start
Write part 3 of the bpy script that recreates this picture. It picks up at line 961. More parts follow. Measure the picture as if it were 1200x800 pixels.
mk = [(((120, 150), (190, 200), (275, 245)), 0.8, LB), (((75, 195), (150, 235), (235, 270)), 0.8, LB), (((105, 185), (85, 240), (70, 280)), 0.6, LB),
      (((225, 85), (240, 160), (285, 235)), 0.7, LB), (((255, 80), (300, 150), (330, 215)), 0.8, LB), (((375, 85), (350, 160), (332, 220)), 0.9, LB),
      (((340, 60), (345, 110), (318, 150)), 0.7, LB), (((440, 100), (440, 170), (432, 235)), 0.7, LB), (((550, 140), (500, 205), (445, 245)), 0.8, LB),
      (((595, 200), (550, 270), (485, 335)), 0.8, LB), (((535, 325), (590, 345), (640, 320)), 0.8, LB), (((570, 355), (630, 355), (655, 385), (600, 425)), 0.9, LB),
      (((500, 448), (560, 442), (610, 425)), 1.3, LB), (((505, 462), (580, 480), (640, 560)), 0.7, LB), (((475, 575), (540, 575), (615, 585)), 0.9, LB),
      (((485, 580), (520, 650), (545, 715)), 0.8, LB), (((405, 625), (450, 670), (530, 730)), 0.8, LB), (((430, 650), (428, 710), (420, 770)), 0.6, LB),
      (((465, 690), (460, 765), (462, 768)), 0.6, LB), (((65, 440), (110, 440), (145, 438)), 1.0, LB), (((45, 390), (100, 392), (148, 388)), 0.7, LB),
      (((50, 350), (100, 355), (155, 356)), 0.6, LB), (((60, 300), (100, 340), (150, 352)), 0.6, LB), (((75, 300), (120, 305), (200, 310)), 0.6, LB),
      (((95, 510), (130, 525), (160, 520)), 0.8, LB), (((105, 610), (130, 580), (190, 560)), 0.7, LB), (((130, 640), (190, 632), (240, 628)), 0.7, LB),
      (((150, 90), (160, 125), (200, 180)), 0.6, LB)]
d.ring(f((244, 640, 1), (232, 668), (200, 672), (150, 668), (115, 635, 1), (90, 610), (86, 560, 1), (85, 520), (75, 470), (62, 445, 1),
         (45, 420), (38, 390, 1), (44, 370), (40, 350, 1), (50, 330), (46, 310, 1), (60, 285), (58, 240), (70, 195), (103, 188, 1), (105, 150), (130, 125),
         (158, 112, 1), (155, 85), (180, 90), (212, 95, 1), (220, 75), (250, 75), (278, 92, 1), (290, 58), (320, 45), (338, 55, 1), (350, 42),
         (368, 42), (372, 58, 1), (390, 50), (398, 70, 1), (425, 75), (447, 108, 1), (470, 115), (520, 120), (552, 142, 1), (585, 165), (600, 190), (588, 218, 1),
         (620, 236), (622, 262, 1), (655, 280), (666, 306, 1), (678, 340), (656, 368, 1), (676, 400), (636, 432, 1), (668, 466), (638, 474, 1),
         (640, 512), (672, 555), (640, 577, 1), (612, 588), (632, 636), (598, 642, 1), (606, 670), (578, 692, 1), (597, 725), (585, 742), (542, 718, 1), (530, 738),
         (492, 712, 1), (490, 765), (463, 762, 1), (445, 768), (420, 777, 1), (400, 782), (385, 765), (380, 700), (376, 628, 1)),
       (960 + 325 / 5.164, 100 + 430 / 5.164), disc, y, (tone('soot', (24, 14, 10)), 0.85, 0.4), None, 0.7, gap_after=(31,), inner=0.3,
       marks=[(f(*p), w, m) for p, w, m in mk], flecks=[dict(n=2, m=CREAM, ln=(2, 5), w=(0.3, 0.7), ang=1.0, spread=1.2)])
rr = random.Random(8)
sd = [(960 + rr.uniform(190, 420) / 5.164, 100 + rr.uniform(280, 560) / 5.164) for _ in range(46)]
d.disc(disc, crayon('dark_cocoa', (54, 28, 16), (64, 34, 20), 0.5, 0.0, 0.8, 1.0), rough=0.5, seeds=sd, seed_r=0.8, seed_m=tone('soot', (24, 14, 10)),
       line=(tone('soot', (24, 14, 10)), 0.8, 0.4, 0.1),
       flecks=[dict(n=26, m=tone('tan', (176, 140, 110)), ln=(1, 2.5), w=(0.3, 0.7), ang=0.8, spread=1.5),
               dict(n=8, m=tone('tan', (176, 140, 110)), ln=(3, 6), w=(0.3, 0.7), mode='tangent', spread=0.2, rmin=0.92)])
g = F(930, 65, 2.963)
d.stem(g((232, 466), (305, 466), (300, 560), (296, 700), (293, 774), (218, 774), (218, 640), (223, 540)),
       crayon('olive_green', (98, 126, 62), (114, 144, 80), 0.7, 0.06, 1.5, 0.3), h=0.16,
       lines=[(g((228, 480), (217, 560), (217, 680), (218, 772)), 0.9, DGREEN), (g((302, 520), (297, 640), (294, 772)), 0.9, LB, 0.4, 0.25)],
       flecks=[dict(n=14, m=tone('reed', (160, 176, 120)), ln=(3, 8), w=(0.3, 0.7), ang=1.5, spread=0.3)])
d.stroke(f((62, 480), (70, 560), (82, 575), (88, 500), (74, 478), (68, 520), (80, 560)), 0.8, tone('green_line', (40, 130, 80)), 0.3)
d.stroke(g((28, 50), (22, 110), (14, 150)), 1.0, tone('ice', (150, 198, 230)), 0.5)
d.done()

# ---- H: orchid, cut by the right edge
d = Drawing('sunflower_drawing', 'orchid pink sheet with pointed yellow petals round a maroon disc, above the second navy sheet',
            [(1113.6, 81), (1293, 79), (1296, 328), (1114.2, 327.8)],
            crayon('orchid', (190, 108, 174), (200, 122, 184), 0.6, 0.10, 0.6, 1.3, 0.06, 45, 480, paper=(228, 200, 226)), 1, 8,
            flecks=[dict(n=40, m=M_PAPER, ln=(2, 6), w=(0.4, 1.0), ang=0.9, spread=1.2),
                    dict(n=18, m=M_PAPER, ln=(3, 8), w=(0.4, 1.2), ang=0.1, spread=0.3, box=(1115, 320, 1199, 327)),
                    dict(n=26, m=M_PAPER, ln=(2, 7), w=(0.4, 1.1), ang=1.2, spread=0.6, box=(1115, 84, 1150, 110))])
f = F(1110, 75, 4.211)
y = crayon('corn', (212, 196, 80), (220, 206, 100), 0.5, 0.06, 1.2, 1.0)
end
Take the listing above and write it out again exactly.

Write part 3 of the bpy script that recreates this picture. It picks up at line 961. More parts follow. Measure the picture as if it were 1200x800 pixels.
mk = [(((120, 150), (190, 200), (275, 245)), 0.8, LB), (((75, 195), (150, 235), (235, 270)), 0.8, LB), (((105, 185), (85, 240), (70, 280)), 0.6, LB),
      (((225, 85), (240, 160), (285, 235)), 0.7, LB), (((255, 80), (300, 150), (330, 215)), 0.8, LB), (((375, 85), (350, 160), (332, 220)), 0.9, LB),
      (((340, 60), (345, 110), (318, 150)), 0.7, LB), (((440, 100), (440, 170), (432, 235)), 0.7, LB), (((550, 140), (500, 205), (445, 245)), 0.8, LB),
      (((595, 200), (550, 270), (485, 335)), 0.8, LB), (((535, 325), (590, 345), (640, 320)), 0.8, LB), (((570, 355), (630, 355), (655, 385), (600, 425)), 0.9, LB),
      (((500, 448), (560, 442), (610, 425)), 1.3, LB), (((505, 462), (580, 480), (640, 560)), 0.7, LB), (((475, 575), (540, 575), (615, 585)), 0.9, LB),
      (((485, 580), (520, 650), (545, 715)), 0.8, LB), (((405, 625), (450, 670), (530, 730)), 0.8, LB), (((430, 650), (428, 710), (420, 770)), 0.6, LB),
      (((465, 690), (460, 765), (462, 768)), 0.6, LB), (((65, 440), (110, 440), (145, 438)), 1.0, LB), (((45, 390), (100, 392), (148, 388)), 0.7, LB),
      (((50, 350), (100, 355), (155, 356)), 0.6, LB), (((60, 300), (100, 340), (150, 352)), 0.6, LB), (((75, 300), (120, 305), (200, 310)), 0.6, LB),
      (((95, 510), (130, 525), (160, 520)), 0.8, LB), (((105, 610), (130, 580), (190, 560)), 0.7, LB), (((130, 640), (190, 632), (240, 628)), 0.7, LB),
      (((150, 90), (160, 125), (200, 180)), 0.6, LB)]
d.ring(f((244, 640, 1), (232, 668), (200, 672), (150, 668), (115, 635, 1), (90, 610), (86, 560, 1), (85, 520), (75, 470), (62, 445, 1),
         (45, 420), (38, 390, 1), (44, 370), (40, 350, 1), (50, 330), (46, 310, 1), (60, 285), (58, 240), (70, 195), (103, 188, 1), (105, 150), (130, 125),
         (158, 112, 1), (155, 85), (180, 90), (212, 95, 1), (220, 75), (250, 75), (278, 92, 1), (290, 58), (320, 45), (338, 55, 1), (350, 42),
         (368, 42), (372, 58, 1), (390, 50), (398, 70, 1), (425, 75), (447, 108, 1), (470, 115), (520, 120), (552, 142, 1), (585, 165), (600, 190), (588, 218, 1),
         (620, 236), (622, 262, 1), (655, 280), (666, 306, 1), (678, 340), (656, 368, 1), (676, 400), (636, 432, 1), (668, 466), (638, 474, 1),
         (640, 512), (672, 555), (640, 577, 1), (612, 588), (632, 636), (598, 642, 1), (606, 670), (578, 692, 1), (597, 725), (585, 742), (542, 718, 1), (530, 738),
         (492, 712, 1), (490, 765), (463, 762, 1), (445, 768), (420, 777, 1), (400, 782), (385, 765), (380, 700), (376, 628, 1)),
       (960 + 325 / 5.164, 100 + 430 / 5.164), disc, y, (tone('soot', (24, 14, 10)), 0.85, 0.4), None, 0.7, gap_after=(31,), inner=0.3,
       marks=[(f(*p), w, m) for p, w, m in mk], flecks=[dict(n=2, m=CREAM, ln=(2, 5), w=(0.3, 0.7), ang=1.0, spread=1.2)])
rr = random.Random(8)
sd = [(960 + rr.uniform(190, 420) / 5.164, 100 + rr.uniform(280, 560) / 5.164) for _ in range(46)]
d.disc(disc, crayon('dark_cocoa', (54, 28, 16), (64, 34, 20), 0.5, 0.0, 0.8, 1.0), rough=0.5, seeds=sd, seed_r=0.8, seed_m=tone('soot', (24, 14, 10)),
       line=(tone('soot', (24, 14, 10)), 0.8, 0.4, 0.1),
       flecks=[dict(n=26, m=tone('tan', (176, 140, 110)), ln=(1, 2.5), w=(0.3, 0.7), ang=0.8, spread=1.5),
               dict(n=8, m=tone('tan', (176, 140, 110)), ln=(3, 6), w=(0.3, 0.7), mode='tangent', spread=0.2, rmin=0.92)])
g = F(930, 65, 2.963)
d.stem(g((232, 466), (305, 466), (300, 560), (296, 700), (293, 774), (218, 774), (218, 640), (223, 540)),
       crayon('olive_green', (98, 126, 62), (114, 144, 80), 0.7, 0.06, 1.5, 0.3), h=0.16,
       lines=[(g((228, 480), (217, 560), (217, 680), (218, 772)), 0.9, DGREEN), (g((302, 520), (297, 640), (294, 772)), 0.9, LB, 0.4, 0.25)],
       flecks=[dict(n=14, m=tone('reed', (160, 176, 120)), ln=(3, 8), w=(0.3, 0.7), ang=1.5, spread=0.3)])
d.stroke(f((62, 480), (70, 560), (82, 575), (88, 500), (74, 478), (68, 520), (80, 560)), 0.8, tone('green_line', (40, 130, 80)), 0.3)
d.stroke(g((28, 50), (22, 110), (14, 150)), 1.0, tone('ice', (150, 198, 230)), 0.5)
d.done()

# ---- H: orchid, cut by the right edge
d = Drawing('sunflower_drawing', 'orchid pink sheet with pointed yellow petals round a maroon disc, above the second navy sheet',
            [(1113.6, 81), (1293, 79), (1296, 328), (1114.2, 327.8)],
            crayon('orchid', (190, 108, 174), (200, 122, 184), 0.6, 0.10, 0.6, 1.3, 0.06, 45, 480, paper=(228, 200, 226)), 1, 8,
            flecks=[dict(n=40, m=M_PAPER, ln=(2, 6), w=(0.4, 1.0), ang=0.9, spread=1.2),
                    dict(n=18, m=M_PAPER, ln=(3, 8), w=(0.4, 1.2), ang=0.1, spread=0.3, box=(1115, 320, 1199, 327)),
                    dict(n=26, m=M_PAPER, ln=(2, 7), w=(0.4, 1.1), ang=1.2, spread=0.6, box=(1115, 84, 1150, 110))])
f = F(1110, 75, 4.211)
y = crayon('corn', (212, 196, 80), (220, 206, 100), 0.5, 0.06, 1.2, 1.0)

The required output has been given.